Square-jawed Richard Denning (Creature from the Black Lagoon) and high-cheekboned Carlos Rivas (The King and I) play the geologists investigating the eruption. En route to the volcano they happen across a deserted gas station – deserted, that is, apart from an unaccompanied baby and a dead policeman, who is frozen in horror having unloaded his revolver at an unknown assailant.

Denning and Rivas take the baby to the nearby village San Lorenzo, where they discover distressed locals on high alert for a ‘demon bull’ which has been destroying cattle and stoving in the bonnets of cars like they were paper maché.

The bull of course is revealed to be a giant, centuries-old, scorpion and, guess what, there is not just one as implied by the movie’s title, but a whole underground nest full of them, and that nest stretches all the way to Mexico City. Can you see where this story is going?

Along the way there’s an anodyne, no-stakes romantic subplot which is lifted only by the wry and urbane presence of Mara Corday (The Giant Claw), who would go on to be a Playboy Playmate the following year and a regular cast member in films directed by her friend Clint Eastwood.

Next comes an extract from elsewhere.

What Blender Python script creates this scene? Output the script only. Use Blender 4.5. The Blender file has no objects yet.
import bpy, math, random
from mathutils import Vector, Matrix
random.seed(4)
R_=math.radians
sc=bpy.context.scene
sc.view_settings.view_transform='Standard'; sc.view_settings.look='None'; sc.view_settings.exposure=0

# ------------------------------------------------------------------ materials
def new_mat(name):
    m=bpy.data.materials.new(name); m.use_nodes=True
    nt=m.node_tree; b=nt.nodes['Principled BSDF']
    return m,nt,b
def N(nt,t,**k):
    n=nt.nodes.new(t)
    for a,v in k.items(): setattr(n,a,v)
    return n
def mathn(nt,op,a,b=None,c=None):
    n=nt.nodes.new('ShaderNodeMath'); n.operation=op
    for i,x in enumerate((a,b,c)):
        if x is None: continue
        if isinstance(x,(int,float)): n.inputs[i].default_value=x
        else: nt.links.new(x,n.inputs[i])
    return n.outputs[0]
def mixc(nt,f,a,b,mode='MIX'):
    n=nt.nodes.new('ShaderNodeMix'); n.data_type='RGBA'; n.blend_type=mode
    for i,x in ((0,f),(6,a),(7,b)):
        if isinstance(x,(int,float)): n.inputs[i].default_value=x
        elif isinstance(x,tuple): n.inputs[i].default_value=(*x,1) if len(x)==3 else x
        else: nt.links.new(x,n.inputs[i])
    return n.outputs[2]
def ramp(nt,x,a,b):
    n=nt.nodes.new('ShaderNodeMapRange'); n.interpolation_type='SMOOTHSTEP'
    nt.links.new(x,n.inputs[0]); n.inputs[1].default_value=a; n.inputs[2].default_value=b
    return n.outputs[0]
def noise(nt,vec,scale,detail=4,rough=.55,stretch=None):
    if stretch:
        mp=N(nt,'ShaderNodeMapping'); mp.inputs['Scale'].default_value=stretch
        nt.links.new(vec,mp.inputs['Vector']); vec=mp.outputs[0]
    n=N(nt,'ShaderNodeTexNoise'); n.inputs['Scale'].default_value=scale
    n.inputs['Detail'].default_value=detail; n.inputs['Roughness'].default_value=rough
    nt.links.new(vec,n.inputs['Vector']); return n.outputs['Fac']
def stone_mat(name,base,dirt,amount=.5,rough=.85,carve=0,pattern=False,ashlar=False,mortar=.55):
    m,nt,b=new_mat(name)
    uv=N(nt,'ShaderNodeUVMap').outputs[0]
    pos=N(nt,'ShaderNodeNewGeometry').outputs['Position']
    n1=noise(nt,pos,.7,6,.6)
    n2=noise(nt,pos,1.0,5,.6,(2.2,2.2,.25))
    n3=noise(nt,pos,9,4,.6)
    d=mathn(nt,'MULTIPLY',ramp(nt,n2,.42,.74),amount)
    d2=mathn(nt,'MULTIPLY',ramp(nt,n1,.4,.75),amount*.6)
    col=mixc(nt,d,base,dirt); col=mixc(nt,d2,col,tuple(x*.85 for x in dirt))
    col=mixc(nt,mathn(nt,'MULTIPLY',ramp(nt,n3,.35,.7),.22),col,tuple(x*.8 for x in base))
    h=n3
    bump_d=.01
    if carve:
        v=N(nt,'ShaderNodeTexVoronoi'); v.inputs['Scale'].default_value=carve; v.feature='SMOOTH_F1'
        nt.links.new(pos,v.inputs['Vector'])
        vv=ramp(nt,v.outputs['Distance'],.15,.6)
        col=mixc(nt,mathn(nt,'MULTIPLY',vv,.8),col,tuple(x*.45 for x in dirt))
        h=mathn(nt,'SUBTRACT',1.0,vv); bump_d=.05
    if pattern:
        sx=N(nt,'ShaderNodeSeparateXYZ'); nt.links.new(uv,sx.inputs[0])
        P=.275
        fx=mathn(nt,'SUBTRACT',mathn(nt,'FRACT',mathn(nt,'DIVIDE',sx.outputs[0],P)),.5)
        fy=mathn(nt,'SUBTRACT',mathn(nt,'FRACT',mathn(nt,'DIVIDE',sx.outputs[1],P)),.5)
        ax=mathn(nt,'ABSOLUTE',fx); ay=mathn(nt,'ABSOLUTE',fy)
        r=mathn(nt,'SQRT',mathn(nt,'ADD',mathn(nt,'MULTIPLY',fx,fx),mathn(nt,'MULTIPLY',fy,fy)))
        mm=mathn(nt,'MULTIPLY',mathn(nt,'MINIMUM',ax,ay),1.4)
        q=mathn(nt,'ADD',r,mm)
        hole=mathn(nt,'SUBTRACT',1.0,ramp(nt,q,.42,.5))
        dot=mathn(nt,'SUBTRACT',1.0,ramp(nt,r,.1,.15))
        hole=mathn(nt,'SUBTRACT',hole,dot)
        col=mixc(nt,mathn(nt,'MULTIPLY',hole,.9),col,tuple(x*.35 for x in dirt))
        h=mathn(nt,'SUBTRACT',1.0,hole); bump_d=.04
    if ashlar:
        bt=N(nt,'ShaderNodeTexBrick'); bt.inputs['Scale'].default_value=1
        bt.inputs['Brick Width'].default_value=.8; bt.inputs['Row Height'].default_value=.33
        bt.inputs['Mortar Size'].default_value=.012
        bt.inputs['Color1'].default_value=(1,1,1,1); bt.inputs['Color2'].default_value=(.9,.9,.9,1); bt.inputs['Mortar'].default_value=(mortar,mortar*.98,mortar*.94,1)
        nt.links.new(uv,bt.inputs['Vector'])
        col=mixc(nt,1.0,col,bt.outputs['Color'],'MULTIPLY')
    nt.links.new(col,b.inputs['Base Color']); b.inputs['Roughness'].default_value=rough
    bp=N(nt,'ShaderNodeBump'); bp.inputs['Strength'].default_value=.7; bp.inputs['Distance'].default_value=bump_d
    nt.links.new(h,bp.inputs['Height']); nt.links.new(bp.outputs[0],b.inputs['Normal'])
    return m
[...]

But it’s the scorpions we want to see, and they were brought to life using stop motion animation by legendary effects maestro Willis O’Brien (King Kong), in his last movie before retiring. He also populated the underground cave with creatures left over from Kong‘s infamous cut spider pit scene.

As the scorpions terrorise Mexico City at the movie’s climax, a variety of resourceful process methods are used to superimpose them onto the streets, surprisingly effectively for the time if you’re willing to suspend disbelief and be swept along by the imagery. Far less successful are the overused closeups of a drooling scorpion puppet created by Wah Chung (The Time Machine), which are more likely to elicit laughter than abject terror. And they don’t even have the outsized fang of the creature in the poster.

But no worries, the finale is coming, with its stadium-set showdown between the last scorpion standing and the military. O’Brien unleashes absolute mayhem, with the creature grabbing helicopters out of the sky and slamming them to the ground and chucking tanks around like toys.

Are you sold? Don’t get me wrong, this is not half as good a film or story as Them! (1954). But it’s better than it has a right to be, and it can sure take the sting out of an empty evening.